The usefulness of applying language to color perception lies in bringing the
unconscious emotive qualities into an understandable realm. We may never be able to
understand why we feel when we look at color relations, but we can understand how
the color works. There is still the unknowable, which lies in the Goethe-like notion of
subjective response. Robert Swain’s paintings elevate our understanding of
perception, by activating and isolating ways of seeing that are usually taken for
granted. This heightened awareness can only be felt but not grasped. As Swain
himself has said, “this is something you haven’t experienced before. I cannot tell you
how” (Swain, March 18th).
Rachel Stokoe
June 27, 2009
Works Cited
1.Arnheim, Rudolf. “The Expression and Composition of Color.” The Journal of
Aesthetics and Art Criticism, Vol. 56, No. 4, (Autumn, 1998), pp.349-352. Blackwell
Publishing.
2.Birren, Faber. “Color Perception in Art: Beyond the Eye into the Brain.” Leonardo,
Vol. 9, No. 2, (Spring, 1976), pp105-110. MIT Press.

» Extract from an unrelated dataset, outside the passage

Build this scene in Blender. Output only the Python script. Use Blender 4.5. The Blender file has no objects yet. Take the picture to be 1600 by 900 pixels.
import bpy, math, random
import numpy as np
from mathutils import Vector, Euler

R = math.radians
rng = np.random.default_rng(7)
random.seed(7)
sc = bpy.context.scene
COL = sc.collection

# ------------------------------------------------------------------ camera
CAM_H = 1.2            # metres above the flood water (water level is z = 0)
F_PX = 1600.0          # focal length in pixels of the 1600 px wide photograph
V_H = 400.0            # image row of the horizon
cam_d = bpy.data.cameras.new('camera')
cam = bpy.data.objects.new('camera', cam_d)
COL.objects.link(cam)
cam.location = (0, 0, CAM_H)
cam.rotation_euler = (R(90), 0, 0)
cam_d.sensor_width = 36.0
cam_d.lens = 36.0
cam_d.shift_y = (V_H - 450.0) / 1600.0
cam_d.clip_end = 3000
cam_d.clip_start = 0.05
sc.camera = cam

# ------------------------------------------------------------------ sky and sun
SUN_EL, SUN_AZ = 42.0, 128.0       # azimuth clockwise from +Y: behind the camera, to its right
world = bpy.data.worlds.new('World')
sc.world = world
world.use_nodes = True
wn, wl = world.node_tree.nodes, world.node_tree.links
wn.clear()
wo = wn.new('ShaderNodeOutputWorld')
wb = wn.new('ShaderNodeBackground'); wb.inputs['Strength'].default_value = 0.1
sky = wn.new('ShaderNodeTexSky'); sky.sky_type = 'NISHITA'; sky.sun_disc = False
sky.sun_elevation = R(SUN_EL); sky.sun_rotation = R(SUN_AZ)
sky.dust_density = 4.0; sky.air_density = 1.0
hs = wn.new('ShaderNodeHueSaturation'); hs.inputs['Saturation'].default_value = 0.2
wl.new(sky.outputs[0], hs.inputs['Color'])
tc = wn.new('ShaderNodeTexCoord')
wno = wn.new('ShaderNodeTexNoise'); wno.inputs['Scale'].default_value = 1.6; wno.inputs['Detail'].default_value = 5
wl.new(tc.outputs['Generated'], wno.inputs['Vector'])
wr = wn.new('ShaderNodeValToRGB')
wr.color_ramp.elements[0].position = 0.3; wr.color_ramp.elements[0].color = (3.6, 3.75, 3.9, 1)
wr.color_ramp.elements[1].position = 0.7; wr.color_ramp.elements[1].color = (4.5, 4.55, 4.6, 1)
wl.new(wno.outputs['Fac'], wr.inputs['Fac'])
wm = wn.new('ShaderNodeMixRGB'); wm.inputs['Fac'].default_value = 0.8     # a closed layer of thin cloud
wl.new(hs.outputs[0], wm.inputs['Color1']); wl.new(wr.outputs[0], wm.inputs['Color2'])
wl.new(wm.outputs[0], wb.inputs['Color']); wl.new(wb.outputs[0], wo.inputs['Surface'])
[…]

3.Burton, David. “Red, Yellow and Blue: The Historical Origin of Color Systems.” Art
Education, Vol. 45, No. 6, (Nov., 1992), pp. 39-44. National Art Education
Association.
4.Evertz, Gabriele. Light Sensations in Painting and Nature. Seeing Red: On
Nonobjective Painting and Color Theory, pp. 84-96. Ed. Michael Fehr and Sanford
Wurmfeld. Salon Verlag, Cologne 2004.
5.Protter, Eric. Painters on Painting, pp. 165-166. New York: Dunlap/Universal Library,
1997
6.Ratliff, Floyd. The Theory of Color and Practice of Painting. Color Function Painting:
The Art of Josef Albers, Julian Stanczak and Richard Anuszkiewics, pp. 5-15. Wake
Forest University Fine Arts Gallery, Winston-Salem, North Carolina, 1996.
7.Rossiter, Jill. The MLA Handbook: Rules for Format & Documentation. U.S.A.: D.W.
Publishing Co. 2008.
8.Swain, Robert. Statement. Seeing Red: On Nonobjective Painting and Color Theory,
pp. 188-190. Ed. Michael Fehr and Sanford Wurmfeld. Salon Verlag, Cologne 2004.
9.Swain, Robert. Personal Interview. 18, March 2009.
10.Stromer, Klaus, Urs Baumann. Color Systems. Trans. Randy Cassada. Konstanz:
Regenbogen Verland Klaus Stromer. Germany, 1996.